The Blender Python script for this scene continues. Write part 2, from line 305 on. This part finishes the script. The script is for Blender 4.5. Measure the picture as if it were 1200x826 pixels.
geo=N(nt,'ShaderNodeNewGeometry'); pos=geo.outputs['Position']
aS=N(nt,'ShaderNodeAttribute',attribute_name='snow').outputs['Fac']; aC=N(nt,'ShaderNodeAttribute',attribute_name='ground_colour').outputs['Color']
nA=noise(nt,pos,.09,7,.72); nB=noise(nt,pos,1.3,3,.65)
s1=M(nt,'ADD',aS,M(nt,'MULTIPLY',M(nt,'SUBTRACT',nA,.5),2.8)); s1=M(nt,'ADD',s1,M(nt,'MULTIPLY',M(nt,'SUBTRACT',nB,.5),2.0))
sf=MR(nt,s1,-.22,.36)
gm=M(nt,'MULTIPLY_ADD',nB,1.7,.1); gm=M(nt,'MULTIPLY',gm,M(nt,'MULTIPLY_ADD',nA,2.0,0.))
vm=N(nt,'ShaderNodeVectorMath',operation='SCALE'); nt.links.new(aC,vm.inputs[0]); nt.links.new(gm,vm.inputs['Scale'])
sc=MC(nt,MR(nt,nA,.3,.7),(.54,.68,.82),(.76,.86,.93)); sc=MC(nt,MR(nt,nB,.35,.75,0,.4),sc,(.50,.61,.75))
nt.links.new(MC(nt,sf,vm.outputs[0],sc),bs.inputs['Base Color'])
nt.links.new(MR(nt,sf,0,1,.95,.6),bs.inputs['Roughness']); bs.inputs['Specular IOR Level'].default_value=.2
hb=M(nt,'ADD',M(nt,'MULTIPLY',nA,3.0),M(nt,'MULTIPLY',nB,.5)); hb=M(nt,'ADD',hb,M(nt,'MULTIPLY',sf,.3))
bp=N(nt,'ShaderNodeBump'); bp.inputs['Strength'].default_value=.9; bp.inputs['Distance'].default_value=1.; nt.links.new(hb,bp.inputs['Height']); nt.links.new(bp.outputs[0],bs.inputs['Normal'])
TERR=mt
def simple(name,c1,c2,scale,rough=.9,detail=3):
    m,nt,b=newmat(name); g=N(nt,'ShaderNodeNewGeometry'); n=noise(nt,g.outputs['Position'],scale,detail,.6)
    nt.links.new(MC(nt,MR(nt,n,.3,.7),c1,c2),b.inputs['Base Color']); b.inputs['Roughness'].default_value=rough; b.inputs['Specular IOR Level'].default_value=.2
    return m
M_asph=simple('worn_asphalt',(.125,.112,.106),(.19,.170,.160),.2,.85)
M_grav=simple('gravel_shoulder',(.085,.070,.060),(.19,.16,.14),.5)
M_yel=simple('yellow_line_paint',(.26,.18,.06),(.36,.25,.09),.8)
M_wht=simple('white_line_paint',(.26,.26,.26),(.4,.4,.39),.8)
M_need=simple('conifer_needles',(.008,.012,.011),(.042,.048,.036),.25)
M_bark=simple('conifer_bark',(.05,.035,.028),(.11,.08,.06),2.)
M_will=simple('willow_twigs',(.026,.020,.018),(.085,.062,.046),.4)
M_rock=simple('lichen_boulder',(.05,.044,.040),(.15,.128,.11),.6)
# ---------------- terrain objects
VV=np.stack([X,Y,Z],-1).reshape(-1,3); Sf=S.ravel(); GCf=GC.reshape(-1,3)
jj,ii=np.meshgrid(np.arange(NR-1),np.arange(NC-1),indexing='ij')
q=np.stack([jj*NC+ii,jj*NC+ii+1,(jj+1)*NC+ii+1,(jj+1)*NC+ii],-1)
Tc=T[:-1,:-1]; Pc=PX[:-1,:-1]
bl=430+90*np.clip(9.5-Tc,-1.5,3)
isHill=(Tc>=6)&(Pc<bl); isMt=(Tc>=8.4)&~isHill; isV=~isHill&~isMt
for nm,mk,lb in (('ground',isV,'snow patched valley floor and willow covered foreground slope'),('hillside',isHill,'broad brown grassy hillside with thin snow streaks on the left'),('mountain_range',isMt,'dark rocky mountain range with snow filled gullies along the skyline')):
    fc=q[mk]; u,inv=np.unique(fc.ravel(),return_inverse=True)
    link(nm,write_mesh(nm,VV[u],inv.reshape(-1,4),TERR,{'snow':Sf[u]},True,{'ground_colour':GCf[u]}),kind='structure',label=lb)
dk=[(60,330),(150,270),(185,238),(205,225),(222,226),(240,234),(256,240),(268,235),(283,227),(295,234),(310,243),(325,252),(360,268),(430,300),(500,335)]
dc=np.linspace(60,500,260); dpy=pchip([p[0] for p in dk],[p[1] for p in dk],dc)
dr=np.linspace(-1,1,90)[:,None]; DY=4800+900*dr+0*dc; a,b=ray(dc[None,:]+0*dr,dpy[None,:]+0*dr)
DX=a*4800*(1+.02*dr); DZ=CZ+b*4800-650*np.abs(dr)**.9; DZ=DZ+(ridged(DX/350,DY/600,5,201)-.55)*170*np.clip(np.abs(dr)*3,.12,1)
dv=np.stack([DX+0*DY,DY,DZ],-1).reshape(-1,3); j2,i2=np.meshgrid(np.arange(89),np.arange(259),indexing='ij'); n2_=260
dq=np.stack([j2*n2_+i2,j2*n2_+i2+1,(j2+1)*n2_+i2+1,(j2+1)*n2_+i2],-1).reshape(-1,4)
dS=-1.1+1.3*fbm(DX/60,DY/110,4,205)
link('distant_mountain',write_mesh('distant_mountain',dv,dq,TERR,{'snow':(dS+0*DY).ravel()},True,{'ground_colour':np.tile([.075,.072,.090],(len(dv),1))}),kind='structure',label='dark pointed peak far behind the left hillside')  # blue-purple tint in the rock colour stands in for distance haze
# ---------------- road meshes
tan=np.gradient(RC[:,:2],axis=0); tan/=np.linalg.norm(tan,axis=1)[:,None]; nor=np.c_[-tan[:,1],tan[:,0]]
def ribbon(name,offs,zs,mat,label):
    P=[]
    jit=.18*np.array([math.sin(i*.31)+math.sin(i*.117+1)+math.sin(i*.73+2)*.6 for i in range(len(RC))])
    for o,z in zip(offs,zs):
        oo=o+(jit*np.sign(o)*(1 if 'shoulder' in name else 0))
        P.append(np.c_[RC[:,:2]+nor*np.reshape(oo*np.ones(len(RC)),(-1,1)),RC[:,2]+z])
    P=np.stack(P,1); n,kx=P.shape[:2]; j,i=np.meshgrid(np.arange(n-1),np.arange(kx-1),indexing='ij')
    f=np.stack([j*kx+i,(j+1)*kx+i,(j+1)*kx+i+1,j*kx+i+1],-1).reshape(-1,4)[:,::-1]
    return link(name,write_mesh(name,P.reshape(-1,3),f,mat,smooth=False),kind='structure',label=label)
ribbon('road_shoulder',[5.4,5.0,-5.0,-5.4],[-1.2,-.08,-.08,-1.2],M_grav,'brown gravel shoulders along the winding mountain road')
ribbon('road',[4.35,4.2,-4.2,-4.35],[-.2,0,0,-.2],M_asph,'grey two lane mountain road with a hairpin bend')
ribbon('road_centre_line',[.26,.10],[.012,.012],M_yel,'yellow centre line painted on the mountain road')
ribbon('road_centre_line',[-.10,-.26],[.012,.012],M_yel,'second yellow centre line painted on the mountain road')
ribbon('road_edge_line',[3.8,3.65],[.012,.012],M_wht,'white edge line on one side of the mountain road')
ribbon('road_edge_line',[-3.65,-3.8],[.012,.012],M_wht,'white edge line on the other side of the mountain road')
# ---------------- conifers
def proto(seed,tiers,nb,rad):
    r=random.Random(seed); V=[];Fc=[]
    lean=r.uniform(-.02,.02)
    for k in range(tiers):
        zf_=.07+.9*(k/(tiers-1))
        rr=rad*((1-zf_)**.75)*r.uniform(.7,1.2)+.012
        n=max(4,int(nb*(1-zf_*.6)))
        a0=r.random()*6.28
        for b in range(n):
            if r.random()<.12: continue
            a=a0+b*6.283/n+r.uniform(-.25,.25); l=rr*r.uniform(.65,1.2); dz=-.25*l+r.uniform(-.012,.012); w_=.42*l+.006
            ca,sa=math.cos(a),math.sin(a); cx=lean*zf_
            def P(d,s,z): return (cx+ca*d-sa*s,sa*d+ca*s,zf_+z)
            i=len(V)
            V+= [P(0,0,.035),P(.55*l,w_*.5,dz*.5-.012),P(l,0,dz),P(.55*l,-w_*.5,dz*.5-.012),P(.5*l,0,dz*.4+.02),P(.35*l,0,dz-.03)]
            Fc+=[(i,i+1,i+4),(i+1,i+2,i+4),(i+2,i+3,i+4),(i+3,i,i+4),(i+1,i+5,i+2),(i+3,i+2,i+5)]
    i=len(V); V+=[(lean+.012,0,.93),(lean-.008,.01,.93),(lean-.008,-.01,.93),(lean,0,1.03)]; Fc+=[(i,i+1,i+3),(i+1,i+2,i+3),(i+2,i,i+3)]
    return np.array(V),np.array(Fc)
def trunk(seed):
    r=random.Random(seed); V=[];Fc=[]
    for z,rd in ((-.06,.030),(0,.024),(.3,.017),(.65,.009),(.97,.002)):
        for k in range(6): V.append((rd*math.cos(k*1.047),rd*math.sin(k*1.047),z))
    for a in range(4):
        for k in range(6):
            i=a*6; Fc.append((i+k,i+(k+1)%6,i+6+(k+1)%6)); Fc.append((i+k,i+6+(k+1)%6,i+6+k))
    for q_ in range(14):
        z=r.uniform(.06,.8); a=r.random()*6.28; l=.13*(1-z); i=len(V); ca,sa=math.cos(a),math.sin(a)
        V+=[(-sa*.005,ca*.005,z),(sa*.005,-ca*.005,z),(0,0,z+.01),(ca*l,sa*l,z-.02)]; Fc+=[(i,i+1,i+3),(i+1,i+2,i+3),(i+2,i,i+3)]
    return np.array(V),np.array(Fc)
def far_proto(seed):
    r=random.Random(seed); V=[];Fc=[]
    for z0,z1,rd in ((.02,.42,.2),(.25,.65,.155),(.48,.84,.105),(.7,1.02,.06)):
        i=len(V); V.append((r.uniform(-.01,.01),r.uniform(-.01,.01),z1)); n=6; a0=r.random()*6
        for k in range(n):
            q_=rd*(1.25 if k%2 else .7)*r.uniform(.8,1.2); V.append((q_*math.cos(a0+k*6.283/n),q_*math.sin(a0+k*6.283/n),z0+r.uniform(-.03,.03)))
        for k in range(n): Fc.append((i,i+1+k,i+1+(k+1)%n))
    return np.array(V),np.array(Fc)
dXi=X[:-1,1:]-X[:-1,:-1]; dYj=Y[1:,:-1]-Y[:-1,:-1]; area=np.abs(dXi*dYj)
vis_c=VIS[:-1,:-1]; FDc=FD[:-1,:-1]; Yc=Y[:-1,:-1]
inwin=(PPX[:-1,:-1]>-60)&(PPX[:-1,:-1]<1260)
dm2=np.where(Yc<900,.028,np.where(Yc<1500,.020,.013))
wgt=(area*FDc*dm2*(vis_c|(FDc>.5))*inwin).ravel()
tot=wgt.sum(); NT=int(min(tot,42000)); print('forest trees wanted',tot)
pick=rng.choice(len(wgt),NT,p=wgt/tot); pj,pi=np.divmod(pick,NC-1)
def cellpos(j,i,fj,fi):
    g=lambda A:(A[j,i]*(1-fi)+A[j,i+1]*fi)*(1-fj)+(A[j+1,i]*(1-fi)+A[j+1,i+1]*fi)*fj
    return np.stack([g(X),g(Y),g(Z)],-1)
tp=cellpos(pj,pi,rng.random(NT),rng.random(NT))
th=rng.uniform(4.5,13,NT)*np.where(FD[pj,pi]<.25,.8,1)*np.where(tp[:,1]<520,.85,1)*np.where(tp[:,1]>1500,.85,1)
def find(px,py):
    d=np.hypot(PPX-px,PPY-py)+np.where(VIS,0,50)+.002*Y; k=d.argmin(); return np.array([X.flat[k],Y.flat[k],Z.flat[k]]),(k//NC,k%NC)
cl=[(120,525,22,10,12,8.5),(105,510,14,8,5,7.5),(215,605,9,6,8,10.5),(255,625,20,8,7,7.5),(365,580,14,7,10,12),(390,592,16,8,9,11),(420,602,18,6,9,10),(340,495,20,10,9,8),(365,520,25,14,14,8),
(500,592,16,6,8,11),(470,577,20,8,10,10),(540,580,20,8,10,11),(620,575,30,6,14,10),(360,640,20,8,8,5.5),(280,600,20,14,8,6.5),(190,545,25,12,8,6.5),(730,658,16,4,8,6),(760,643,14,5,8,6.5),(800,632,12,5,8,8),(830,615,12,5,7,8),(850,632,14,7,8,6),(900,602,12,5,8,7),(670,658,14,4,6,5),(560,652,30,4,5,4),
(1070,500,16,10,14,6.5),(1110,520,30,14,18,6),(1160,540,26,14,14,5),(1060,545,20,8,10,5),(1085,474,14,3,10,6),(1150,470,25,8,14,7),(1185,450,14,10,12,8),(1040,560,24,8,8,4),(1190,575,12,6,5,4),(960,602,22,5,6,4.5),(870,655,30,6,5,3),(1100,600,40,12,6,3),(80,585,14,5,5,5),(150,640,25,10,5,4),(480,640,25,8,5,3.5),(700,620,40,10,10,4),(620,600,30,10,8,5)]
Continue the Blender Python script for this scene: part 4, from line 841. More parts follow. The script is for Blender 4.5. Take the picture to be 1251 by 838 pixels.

········

— Aim —
Scan the entries above. Copy each line that has the string "this".

— Full output —
The Blender Python script for this scene continues. Write part 2, from line 305 on. This part finishes the script. The script is for Blender 4.5. Measure the picture as if it were 1200x826 pixels.
Continue the Blender Python script for this scene: part 4, from line 841. More parts follow. The script is for Blender 4.5. Take the picture to be 1251 by 838 pixels.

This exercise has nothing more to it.